Brick Township has a citizens' committee named the Brick Open Space Savers, which has been working to identify open space areas that the town can then preserve through the use of open space funds. It was created, Ducey said, to try to pick off parcels and preserve them before developers buy them to build homes.
If commercial properties were opened up to residential development it would open a can of worms that Brick officials would be unable to do anything about, Ducey said.
"We have a large commercial district.

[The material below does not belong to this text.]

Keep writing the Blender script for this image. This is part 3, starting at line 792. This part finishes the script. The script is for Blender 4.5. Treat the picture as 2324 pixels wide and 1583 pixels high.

If that could suddenly be converted to housing without the board’s input or residents' input, the overcrowding on the town would be unbearable," he said.
Manchester Township Mayor Robert Hudak, who is the assistant township planner in Toms River since February 2020 and worked for a private firm before that, says the proposed law would put a "severe stranglehold" on the township because of the required services, infrastructure, and utilities that would be needed to support the additional housing.
"Manchester’s drinking water is operated by the Manchester Township Water Utility with 10 wells, seven which draw from the Kirkwood-Cohansey Aquifer, and three which draw from the Potomac-Raritan-Magothy," Hudak wrote in a letter to Senate President Nick Scutari, urging him to not post the bill.
"Our township is already approaching our state-imposed water allocation limits in our eastern region which is located in the CAFRA section of the township," Hudak wrote. "To require additional mixed use developments in our town without any say from the township, our system would need additional water capacity as well as the infrastructure to meet that new capacity."
Hudak said the bill "completely undermines all of the careful consideration and planning
that goes into municipal zoning efforts and gives predatory developers a 'right' to invalidate the say of the people."
The bill says the driving force behind the mixed-use proposal is the changing demographics of the country, in particular, millennials and Gen Z, and the changes they are bringing to the work world.
"Millennials are driving these changes because there are so many of them," the text of the billsays. "People between 20 and 36 years old outnumber every other generation in the country. Businesses want to hire them, sell to them, or both. While in a former day, it was common for employees to relocate to secure employment, today it is more and more common for companies to relocate to areas in which millennials want to live, work, and play."
That means a shift from the suburban lifestyles of the 1970s, '80s and '90s to a more urban landscape: "Density, walkability, public transit, work-life balance, and urban amenities have grown significantly as quality-of-life locational attractions," the bill says, quoting a 2015 study by Rutgers professors James W. Hughes and Joseph J. Seneca.
"Single-use zoning ordinances often 'unintentionally stand in the way of providing developers, employers, and workers the types of modern spaces they desire,' therefore, 'inhibiting a community's economic competitiveness,' " the bill says, quoting the PlanSmart NJ 2016 report.
The legislation says an office park must be at least 50,000 square feet and a retail center at least 15,000 square feet, with a vacancy rate of at least 40 percent, to qualify for conversion to mixed use. It would have to reuse the existing buildings without expanding the square footage, or redevelop it without expanding the square footage that occupied the site.
If it proposes new residential units, at least 20 percent constructed for owner-occupancy and at least 15 percent of rentals would have to be reserved as low-income, very low-income or moderate-income housing.
Planning boards would be able to grant conditional approvals that set requirements for parking, water supply, sanitary sewer capacity, storm water management, and other typical zoning rules, with "the greatest height and least restrictive setback limitations allowed within the zoning district" under a community's ordinances.
"The legislation basically takes away home rule," said Janet Castro, the township administrator in North Bergen, whose Board of Commissioners passed a resolution opposing the bill, the Hudson Reporter reported. "We have home rule. We approve our own project, we approve our own zoning. ... This in essence, the legislation, takes that away from us."
"Manchester Township takes pride in its carefully planned zoning ordinances and allowances being that we are in the heart of the Pinelands," Hudak wrote in his letter to Scutari, noting that much of the township's 82 square miles are protected because of the sensitivity of the Pinelands.
The legislation would handcuff the town in its efforts to protect those sensitive areas, he said.
Ducey said the legislation, which is opposed by the League of Municipalities, would turn zoning upside down and could have an impact on towns' affordable housing obligations down the line.
"I assume that if you’re part of that Fair Housing Council, that (the legislation) would increase everyone’s obligation," Ducey said. "When they review it now, it looks at only residential zoning. This would change that equation" because of the potential for commercial zones to become mixed use, he said.
"They want to turn not only our town but the state into one big city," Ducey said.